Lastly I will briefly explain Machiavelli’s take on the relationship between military strength and sound law and power. First, it is important to clarify Machiavelli’s understanding of the military, and war in general. He does not just see it as warfare in the sense of combat strategy. He includes in his definition of war domestic threats, diplomacy, and other facets of governing. With that being said, I will get into his conception of military preparation in order to keep power. He separates preparations into two categories: physical and mental (The Prince 32). The physical preparations involve the Prince understanding the geography and terrain around and in his territory and having a large army. The mental preparations involve the Prince learning from history. Many rulers have fallen due to error - or as Machiavelli would put it a lack of virtu. Many have also thrived on their abundance of virtu. In this sense, the best mental preparation a Prince can do is to study history and learn from the mistakes and success of predecessors. 

Machiavelli has laid out his ideal structure and strategy for a political leader. He has more points to make in The Prince and in The Art of War, but this captures the gist. While ironic, Machiavelli claims that the most important - and really only important - thing for a leader is station security. He must deliberate over when to be cruel, when to be virtuous, how to distribute power, and military action and war. In the end, he gives us his philosophy on what makes a ‘good’ and powerful leader - with those adjectives (of course wrongfully) equated for Machiavelli.

Glossary

Prince: Machiavelli’s hypothetical leader, for the purposes of illustrating a ‘good’ leader in his terms. He uses this to pinpoint the most beneficial political strategies for someone in power, or a figure rising to power.

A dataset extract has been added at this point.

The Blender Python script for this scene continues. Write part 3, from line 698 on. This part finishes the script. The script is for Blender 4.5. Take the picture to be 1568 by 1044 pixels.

Virtu: Usually meaning ability or strength, this contrasts fortuna, which means luck. A leader with virtu is well endowed with skill - notable leaders with virtu are Moses and Cyrus. 

Fortuna: To contrast the aforementioned virtu is fortuna. Machiavelli uses this to describe luck and being born into high position or station. Essentially, it requires no skill or merit on behalf of its beholder. 

War: Machiavelli believes that war encompasses not just combat strategy, but also diplomacy, domestic management, usurping threats, etc. Effectively it pertains to handling the threats to one’s seat upon a throne - including but not limited to battle with other civilizations.

Turk Model: This is one of two power distribution strategies that Machiavelli puts forward as potential models for a good Prince’s use. It involves appointing ministers to rule in a hierarchy and have power allocated to them. But there are no illusions - they are servants to their Prince, and can be disposed of by him. This model is more secure than its alternatives in regards to defense against outside threats of other nations, but once overtaken is easy to hold. 

France Model: This is the other of the two power distribution strategies that Machiavelli puts forward. It involves the use of Barons, who are given their station by hereditary authority. They, in this sense, cannot be so easily disposed of. This model is less secure from outside threat when compared to its alternative strategies, but is much harder to maintain once conquered.